◆ **GOAL**
Tally up the lines where the string "follow" appears; reply with the number only.

[Scripts that build scenes]
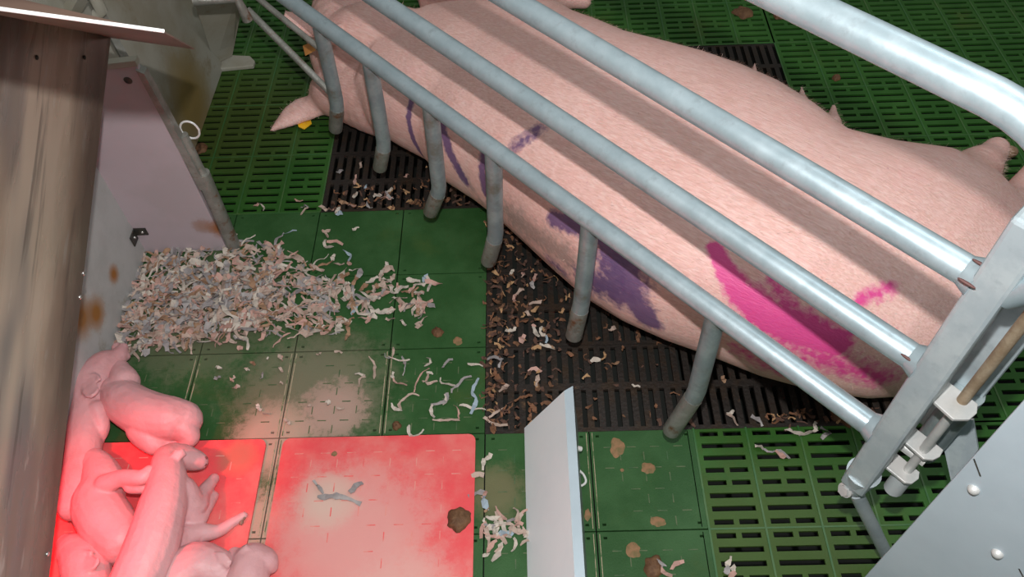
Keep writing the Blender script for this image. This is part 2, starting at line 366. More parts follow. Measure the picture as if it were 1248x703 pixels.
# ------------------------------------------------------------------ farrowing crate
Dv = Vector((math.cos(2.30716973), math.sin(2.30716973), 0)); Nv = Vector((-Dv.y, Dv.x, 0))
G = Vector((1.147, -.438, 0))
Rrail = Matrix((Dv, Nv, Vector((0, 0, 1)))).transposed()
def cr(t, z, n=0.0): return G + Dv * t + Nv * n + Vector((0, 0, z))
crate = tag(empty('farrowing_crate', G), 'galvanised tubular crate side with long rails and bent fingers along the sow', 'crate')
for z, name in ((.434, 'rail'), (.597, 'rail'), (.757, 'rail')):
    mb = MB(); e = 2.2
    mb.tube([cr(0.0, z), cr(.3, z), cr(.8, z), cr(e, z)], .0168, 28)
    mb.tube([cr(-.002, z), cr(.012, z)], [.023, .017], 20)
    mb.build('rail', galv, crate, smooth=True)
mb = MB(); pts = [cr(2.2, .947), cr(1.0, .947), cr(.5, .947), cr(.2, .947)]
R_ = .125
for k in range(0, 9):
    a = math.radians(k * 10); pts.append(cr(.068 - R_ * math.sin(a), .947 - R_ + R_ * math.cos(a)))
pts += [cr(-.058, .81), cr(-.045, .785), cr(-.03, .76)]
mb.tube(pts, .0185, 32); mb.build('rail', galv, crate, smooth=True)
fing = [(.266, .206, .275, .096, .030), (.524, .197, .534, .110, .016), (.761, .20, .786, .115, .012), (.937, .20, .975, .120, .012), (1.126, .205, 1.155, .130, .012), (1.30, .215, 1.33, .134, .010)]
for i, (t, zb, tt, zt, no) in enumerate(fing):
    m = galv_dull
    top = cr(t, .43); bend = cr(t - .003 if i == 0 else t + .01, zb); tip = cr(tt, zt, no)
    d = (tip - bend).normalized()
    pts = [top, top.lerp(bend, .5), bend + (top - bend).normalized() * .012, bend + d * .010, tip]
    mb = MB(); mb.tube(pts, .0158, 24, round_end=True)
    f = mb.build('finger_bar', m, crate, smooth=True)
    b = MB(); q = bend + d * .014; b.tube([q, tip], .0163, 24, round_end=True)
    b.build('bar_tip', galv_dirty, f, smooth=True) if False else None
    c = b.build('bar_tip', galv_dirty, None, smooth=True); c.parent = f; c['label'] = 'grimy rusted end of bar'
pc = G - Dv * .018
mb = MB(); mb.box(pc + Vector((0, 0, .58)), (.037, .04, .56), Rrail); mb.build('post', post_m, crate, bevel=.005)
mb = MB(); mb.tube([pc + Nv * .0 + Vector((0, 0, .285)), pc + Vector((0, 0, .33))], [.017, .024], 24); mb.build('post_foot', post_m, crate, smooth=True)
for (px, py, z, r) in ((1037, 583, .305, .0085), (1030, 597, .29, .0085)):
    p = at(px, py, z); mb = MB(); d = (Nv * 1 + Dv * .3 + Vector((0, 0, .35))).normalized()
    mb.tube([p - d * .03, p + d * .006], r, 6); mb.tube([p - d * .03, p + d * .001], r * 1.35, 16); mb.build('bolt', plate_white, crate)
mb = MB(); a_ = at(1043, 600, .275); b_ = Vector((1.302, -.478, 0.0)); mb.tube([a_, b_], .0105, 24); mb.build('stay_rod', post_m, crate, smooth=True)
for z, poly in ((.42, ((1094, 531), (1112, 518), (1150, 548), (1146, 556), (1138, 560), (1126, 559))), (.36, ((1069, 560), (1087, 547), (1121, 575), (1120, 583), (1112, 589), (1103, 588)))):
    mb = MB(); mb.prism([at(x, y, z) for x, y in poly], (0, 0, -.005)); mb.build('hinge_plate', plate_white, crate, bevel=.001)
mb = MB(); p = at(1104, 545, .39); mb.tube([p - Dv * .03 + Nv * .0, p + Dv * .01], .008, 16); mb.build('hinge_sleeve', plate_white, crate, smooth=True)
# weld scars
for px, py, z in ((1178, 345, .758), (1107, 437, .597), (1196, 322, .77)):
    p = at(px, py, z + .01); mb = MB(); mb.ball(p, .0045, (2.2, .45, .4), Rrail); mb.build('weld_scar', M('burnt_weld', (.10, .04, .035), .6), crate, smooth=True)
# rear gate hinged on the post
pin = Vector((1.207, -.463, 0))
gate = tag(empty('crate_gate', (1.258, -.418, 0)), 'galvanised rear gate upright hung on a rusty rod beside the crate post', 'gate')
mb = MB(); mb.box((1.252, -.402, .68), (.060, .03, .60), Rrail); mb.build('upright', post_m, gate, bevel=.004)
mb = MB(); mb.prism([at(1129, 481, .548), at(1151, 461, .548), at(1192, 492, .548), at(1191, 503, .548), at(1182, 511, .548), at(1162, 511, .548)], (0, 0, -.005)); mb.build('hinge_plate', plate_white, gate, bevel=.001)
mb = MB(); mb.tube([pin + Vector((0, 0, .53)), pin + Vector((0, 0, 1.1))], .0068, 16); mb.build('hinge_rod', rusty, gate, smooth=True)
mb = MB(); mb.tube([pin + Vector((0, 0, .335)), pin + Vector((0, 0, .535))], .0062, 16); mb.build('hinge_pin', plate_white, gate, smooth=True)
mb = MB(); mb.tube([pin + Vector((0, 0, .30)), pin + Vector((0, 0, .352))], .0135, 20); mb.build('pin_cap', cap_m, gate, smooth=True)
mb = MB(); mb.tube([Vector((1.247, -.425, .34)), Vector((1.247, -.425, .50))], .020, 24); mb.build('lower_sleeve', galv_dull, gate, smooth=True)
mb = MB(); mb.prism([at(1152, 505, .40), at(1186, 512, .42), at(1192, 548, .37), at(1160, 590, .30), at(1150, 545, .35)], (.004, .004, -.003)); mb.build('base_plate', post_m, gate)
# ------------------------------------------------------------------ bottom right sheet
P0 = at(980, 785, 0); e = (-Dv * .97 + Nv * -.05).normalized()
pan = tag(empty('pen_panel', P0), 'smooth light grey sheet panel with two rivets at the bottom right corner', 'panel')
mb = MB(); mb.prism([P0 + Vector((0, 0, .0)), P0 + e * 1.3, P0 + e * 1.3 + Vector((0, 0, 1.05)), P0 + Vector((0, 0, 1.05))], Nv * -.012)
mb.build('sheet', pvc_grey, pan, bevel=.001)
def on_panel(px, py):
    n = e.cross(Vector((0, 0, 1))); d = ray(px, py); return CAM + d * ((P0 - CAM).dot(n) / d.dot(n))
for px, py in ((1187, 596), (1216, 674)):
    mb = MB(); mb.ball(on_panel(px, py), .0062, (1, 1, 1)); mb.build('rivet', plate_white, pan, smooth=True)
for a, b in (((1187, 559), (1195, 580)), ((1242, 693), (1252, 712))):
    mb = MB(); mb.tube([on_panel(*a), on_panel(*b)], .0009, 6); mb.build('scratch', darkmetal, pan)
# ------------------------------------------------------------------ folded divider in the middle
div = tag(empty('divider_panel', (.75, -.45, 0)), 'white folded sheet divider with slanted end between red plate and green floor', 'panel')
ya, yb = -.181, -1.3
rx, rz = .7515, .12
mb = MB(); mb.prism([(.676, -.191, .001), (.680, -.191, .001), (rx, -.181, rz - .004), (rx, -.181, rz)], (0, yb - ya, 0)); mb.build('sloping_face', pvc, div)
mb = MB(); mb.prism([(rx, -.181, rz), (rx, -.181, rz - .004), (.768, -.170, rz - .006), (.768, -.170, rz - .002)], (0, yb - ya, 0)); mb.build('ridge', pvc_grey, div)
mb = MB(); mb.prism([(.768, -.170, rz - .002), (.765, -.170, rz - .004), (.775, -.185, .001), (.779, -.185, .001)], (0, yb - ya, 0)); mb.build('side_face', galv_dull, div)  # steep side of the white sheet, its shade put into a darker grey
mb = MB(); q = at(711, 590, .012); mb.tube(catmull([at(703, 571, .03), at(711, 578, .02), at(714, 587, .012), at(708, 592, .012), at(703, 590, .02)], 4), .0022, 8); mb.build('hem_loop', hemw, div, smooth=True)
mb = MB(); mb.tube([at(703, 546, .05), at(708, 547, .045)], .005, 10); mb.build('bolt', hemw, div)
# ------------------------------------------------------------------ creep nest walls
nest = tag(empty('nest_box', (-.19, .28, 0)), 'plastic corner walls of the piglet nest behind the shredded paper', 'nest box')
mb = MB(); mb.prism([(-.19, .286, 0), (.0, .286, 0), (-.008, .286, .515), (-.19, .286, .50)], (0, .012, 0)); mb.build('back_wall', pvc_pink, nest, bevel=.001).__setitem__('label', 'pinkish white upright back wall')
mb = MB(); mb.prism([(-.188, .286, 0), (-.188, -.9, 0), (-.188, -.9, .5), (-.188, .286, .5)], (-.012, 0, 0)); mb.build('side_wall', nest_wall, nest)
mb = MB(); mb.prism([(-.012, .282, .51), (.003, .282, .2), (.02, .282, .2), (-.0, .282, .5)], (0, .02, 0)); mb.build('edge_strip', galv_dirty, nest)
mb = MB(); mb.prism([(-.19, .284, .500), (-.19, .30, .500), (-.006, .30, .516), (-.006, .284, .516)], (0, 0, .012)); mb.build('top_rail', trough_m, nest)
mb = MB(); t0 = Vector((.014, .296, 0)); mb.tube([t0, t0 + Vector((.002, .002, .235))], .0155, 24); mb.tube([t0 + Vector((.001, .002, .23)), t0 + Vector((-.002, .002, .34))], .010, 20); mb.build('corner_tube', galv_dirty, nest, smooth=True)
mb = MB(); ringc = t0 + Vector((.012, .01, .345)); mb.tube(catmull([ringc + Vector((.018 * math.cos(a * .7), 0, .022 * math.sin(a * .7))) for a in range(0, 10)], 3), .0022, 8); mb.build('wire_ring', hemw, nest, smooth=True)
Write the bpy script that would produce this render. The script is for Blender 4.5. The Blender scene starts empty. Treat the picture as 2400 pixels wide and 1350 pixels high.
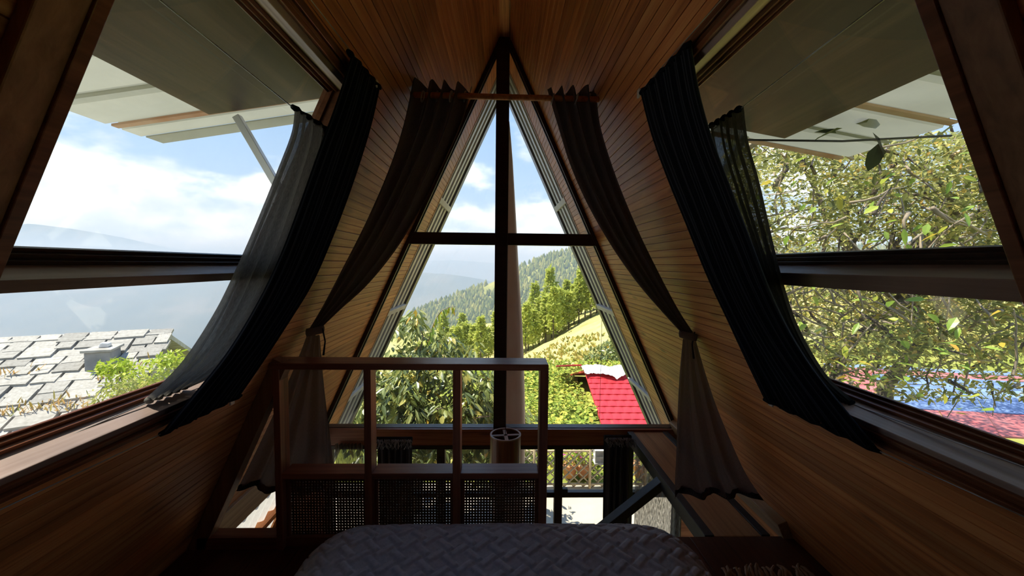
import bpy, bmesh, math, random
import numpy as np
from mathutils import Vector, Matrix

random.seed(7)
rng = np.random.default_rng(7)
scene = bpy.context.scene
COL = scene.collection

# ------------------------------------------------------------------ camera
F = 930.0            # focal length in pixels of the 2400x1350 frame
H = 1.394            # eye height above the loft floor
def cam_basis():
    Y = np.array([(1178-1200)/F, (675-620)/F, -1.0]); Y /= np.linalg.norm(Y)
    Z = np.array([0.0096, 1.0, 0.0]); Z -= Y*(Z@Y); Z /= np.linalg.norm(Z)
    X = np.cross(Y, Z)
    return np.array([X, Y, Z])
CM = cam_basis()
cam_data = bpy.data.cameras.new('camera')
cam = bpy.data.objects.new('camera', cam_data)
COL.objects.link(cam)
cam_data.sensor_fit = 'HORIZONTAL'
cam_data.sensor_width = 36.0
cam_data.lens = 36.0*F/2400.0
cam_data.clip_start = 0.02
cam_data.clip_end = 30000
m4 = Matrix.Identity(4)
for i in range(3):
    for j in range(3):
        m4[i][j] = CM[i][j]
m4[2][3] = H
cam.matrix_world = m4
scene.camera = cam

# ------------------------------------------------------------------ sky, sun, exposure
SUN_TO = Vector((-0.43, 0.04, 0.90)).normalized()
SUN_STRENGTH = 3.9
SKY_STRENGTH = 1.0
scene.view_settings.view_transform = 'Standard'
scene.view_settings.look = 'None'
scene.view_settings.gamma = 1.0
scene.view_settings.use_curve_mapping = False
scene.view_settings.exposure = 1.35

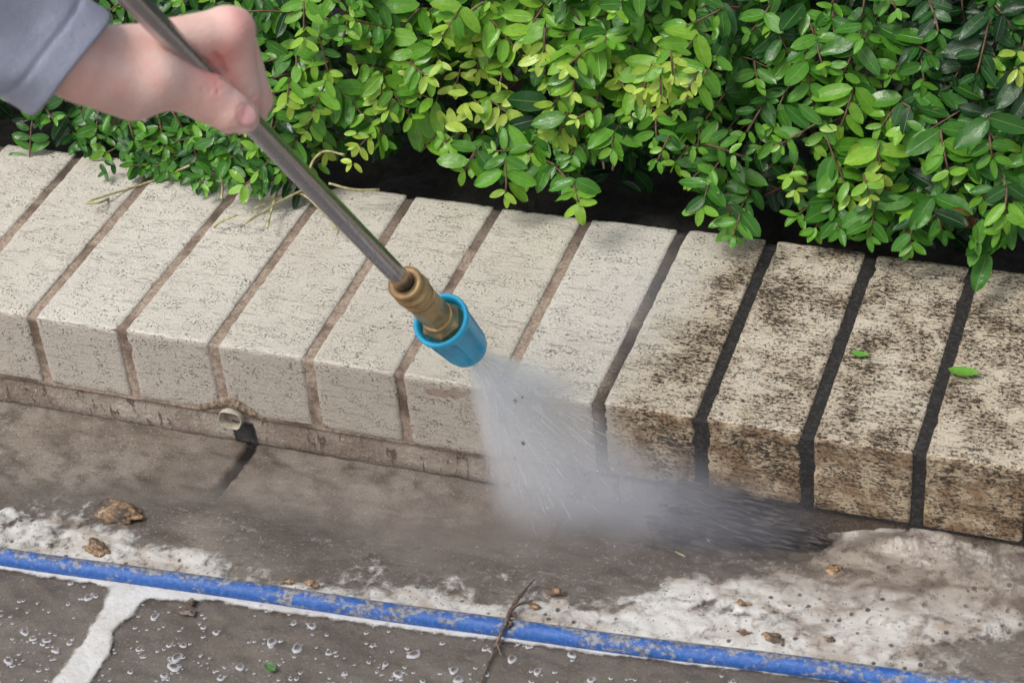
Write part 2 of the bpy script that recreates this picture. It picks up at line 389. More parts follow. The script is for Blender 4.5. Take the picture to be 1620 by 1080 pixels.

◆ **TASK RESPONSE**
2